Sin embargo, hemos de leer estas noticias con espíritu crítico. No olvides que los romanos vinieron a la Península en calidad de invasores; por tanto, la intención más o menos consciente de algunos escritores fue justificar la conquista. Su visión está a menudo deformada: acentuaban los rasgos insólitos y las costumbres que, a sus ojos, aparecían como propias de salvajes. Ellos eran los civilizados; los otros –los nativos– simples bárbaros. Algunos autores, como Estrabón –la fuente más importante de que disponemos para reconstruir la vida de los pueblos peninsulares– jamás visitaron tierras hispanas. Además, era frecuente que mezclaran datos reales con otros legendarios (aunque también de éstos se puede extraer información interesante).

Con los fenicios llega la escritura, una innovación decisiva que tradicionalmente se ha empleado para fijar la línea divisoria entre prehistoria e historia.
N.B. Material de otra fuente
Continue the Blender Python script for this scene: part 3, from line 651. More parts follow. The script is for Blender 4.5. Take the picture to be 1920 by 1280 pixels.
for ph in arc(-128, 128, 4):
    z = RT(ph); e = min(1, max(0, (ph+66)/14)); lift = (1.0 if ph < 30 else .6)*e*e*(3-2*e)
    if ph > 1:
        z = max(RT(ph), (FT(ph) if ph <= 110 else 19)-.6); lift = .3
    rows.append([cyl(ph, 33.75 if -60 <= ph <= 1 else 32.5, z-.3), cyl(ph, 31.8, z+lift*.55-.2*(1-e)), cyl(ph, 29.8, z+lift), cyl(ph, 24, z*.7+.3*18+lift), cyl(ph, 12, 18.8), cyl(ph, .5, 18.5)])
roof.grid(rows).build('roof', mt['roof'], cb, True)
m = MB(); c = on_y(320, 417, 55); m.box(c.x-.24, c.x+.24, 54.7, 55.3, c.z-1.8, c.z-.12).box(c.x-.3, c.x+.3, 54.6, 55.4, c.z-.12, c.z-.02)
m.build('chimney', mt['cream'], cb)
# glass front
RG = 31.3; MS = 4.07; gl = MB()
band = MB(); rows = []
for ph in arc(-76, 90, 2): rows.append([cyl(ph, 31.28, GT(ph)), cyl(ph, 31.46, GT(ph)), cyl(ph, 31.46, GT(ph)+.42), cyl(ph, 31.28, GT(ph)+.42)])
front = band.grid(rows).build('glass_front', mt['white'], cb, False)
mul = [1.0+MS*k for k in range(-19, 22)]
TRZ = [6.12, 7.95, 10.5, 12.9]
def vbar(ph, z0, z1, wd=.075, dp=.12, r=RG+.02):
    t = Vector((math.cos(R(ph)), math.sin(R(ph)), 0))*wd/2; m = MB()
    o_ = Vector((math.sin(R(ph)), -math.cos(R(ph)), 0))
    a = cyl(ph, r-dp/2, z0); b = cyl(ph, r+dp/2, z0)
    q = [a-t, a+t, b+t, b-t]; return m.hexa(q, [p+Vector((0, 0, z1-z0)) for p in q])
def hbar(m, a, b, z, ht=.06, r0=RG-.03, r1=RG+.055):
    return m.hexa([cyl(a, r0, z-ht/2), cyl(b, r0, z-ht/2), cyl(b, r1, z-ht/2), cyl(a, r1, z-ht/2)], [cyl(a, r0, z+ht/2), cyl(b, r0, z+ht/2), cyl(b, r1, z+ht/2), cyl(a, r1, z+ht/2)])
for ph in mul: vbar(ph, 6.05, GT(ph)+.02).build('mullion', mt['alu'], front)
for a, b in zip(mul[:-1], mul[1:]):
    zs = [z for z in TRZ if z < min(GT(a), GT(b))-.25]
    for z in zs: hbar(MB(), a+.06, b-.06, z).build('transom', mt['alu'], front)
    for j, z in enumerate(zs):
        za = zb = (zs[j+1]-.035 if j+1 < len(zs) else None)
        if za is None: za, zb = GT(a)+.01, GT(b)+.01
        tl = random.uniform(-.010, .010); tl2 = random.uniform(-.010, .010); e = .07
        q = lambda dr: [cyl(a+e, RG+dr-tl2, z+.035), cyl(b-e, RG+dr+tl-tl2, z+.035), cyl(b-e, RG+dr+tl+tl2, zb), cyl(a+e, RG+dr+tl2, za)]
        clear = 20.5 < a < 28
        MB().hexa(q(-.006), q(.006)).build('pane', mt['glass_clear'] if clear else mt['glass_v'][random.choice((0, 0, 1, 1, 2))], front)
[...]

Su adopción, sin embargo –y otro tanto podríamos decir de la aparición de las ciudades– no es decisiva en sí misma, sino más bien el reflejo de necesidades más profundas de la sociedad, vinculadas al surgimiento del Estado.

¿Cuándo sucedió esto? Como luego verás, es una cuestión difícil de resolver. Las distintas comunidades de la Península evolucionaron a un ritmo desigual. Cuando llegan los romanos, algunas contaban ya con estructura estatal, otras estaban a punto de alcanzarla y ciertos grupos, por último, seguían organizados en tribus y aldeas.

La historia privilegia a los poderosos: nos habla de reyes y caudillos, de batallas y de ciudades. Fue escrita por y para los miembros de las capas superiores de la sociedad (los únicos que en aquellos tiempos sabían leer y escribir). ¿Y las mujeres, los esclavos, los mineros o los campesinos? Los textos guardan silencio sobre ellos y nos dan sólo una pálida imagen de lo que fue real.

¿Cómo reconstruir tantos siglos a partir de unos pocos testimonios escritos? ¿Qué esperanzas tenemos de acceder al conocimiento de épocas tan remotas? Seguramente habrás llegado a la conclusión de que los textos, por sí solos, no bastan. El historiador dispone, sin embargo, de otras fuentes de información: la epigrafía –el análisis de las inscripciones– puede arrojar cierta luz sobre la organización social o las relaciones entre distintos grupos; la numismática –el estudio de las monedas– nos proporciona valiosas pistas acerca de los contactos comerciales o los acontecimientos políticos; la lingüística nos ayuda a detectar el recuerdo de elementos muy antiguos en la lengua y en los topónimos, es decir, los nombres de lugares. También la etnología –dedicada a la observación de las llamadas «sociedades primitivas»– nos da a menudo ideas para interpretar el comportamiento de los pueblos del pasado; del mismo modo que la antropología, nos permite establecer comparaciones y elaborar modelos que explican algunas de las dimensiones sociales del hombre.

Y, sobre todo, la arqueología... Los antiguos pobladores de la Península nos legaron –sepultados en tierra– los restos de su cultura: joyas de oro o ciudades enteras, pero también simples cacharros, aperos de labranza e incluso sus propios cuerpos enterrados. Todo vale para reconstruir su vida, y no sólo en los aspectos materiales, sino también sus costumbres y sus creencias. Como solía decir un conocido arqueólogo, «no excavamos piedra ni madera, sino hombres».